Housekeeping note: Your March Epilogues will ep and logue their way your way next week. Felix and Angel were a pair of perfect bossypants, so it’s only right that they rearrange our regularly scheduled programming.

4 thoughts on “Forever Loved: Felix and Angel

  1. Make up some more beds in the Tabby’s Place corner of the Rainbow Bridge – two really beloved cats have left us. I always feel helpless and have no words. I am always thankful for having had the chance to know Angel, to know Felix – and I am so glad their last days were spent at Tabby’s Place.

  2. There are some losses that you just never get over…rest in peace, little ones. Angel, you were my Comfort Buddy – and you comforted me more than I could ever have comforted you. I will miss you forever. Felix – you’re one in a million. I hope you have Heaven’s biggest sink to play in.

  3. A really magnificent study on the before and after of loss.
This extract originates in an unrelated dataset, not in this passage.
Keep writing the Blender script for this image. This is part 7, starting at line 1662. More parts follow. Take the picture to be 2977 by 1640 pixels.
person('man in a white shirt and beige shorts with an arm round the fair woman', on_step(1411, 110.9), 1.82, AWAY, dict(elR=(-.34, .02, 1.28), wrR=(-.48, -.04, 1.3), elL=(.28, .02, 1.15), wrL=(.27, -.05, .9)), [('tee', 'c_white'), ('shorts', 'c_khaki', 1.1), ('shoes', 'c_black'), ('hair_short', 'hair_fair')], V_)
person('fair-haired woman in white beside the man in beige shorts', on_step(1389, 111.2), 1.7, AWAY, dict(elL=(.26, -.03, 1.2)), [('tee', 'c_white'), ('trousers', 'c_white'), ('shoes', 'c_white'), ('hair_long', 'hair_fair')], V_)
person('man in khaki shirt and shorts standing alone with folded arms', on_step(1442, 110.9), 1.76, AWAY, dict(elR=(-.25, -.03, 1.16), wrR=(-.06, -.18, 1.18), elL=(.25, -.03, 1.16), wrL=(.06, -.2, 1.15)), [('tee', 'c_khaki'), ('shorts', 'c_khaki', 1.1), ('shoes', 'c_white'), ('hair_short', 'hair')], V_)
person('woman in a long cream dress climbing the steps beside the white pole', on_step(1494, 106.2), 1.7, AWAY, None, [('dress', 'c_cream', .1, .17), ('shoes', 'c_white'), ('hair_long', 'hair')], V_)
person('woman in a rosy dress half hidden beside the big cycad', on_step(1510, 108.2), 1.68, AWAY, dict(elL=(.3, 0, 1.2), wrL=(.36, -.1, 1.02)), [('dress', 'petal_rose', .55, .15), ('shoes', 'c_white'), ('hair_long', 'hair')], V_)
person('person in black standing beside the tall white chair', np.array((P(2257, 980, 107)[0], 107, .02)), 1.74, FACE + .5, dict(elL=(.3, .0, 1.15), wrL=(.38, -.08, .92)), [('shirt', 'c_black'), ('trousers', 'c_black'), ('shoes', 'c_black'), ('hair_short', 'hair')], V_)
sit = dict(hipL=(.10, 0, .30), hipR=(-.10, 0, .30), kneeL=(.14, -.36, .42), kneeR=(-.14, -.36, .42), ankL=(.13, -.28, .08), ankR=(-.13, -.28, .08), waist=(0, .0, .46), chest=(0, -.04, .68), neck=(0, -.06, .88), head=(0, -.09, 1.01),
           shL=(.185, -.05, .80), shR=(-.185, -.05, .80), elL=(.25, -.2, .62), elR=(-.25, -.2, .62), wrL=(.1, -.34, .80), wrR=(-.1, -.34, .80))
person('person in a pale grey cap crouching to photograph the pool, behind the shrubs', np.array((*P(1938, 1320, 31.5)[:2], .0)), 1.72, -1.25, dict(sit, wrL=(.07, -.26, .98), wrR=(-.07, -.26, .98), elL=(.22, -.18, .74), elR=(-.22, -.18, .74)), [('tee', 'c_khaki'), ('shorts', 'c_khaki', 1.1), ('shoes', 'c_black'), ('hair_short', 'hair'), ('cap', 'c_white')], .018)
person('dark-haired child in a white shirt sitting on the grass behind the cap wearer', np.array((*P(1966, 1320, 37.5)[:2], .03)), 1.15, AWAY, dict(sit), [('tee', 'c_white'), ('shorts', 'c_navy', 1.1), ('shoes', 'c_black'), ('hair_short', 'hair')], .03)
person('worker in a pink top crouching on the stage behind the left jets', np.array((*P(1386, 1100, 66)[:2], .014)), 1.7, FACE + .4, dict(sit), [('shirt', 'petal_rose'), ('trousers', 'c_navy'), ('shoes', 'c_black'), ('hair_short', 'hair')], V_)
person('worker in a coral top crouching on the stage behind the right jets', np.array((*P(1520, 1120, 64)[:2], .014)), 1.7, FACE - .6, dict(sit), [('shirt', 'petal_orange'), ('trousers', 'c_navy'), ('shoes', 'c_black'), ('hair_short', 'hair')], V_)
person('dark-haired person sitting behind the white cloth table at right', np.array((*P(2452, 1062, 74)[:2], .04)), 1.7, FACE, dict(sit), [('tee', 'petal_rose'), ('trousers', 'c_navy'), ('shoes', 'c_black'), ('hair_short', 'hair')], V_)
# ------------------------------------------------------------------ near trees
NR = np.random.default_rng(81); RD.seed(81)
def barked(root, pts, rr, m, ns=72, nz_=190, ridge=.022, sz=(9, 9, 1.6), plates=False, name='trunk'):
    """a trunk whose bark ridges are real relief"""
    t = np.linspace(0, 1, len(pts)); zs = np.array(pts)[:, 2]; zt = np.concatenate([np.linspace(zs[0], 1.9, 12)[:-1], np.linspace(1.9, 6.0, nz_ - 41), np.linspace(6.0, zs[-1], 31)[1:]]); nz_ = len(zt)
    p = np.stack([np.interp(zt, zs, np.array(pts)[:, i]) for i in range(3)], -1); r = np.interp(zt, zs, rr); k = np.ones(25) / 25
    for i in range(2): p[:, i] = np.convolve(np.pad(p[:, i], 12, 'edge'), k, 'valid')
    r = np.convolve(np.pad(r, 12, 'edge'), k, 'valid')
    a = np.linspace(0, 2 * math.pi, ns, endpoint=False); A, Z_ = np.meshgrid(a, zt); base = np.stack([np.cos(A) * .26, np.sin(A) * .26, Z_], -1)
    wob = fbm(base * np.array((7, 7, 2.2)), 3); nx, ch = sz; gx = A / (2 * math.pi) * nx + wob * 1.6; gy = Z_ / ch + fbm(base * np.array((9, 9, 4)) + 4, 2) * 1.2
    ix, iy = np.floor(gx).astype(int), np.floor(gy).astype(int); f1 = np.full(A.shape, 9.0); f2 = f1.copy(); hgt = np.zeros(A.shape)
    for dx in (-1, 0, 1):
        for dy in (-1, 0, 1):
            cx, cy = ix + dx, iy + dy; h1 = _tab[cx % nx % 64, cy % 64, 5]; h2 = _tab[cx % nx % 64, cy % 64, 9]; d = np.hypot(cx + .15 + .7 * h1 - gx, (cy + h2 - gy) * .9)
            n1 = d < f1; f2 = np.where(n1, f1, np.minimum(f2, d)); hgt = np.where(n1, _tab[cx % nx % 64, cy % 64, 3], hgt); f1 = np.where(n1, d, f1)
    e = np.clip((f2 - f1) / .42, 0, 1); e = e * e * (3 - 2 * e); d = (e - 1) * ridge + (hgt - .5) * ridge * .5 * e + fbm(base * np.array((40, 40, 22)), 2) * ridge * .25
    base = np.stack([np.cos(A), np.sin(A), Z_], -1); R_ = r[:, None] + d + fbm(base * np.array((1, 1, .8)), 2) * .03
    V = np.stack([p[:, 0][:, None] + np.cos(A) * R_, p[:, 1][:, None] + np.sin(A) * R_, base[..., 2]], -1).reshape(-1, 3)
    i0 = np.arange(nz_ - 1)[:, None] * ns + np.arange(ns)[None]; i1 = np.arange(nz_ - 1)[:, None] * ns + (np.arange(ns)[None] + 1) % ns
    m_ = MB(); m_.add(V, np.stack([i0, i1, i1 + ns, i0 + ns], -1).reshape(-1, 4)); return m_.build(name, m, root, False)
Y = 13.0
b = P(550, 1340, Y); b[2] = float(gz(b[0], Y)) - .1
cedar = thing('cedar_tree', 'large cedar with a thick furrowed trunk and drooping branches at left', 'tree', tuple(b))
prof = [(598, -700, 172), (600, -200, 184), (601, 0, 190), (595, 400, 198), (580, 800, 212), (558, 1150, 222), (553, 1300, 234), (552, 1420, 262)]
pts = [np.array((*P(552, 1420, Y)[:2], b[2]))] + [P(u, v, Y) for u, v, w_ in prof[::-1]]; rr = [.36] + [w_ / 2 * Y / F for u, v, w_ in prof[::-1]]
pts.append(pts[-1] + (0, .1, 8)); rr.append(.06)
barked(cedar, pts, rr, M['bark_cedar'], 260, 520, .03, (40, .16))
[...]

Thank you for this.

    In particular, this paragraph sings:
    “About that elegance, though; Angel was no Audrey Hepburn, no Grace Kelly. She was completely and cheerfully Carol Burnett, a tall, sturdy block of a giddy, gung-ho girl. She shouted her way through the lounge on loud feet, food-motivated and love-motivated and monarchy-motivated, as she planted her flag in every colonized heart.”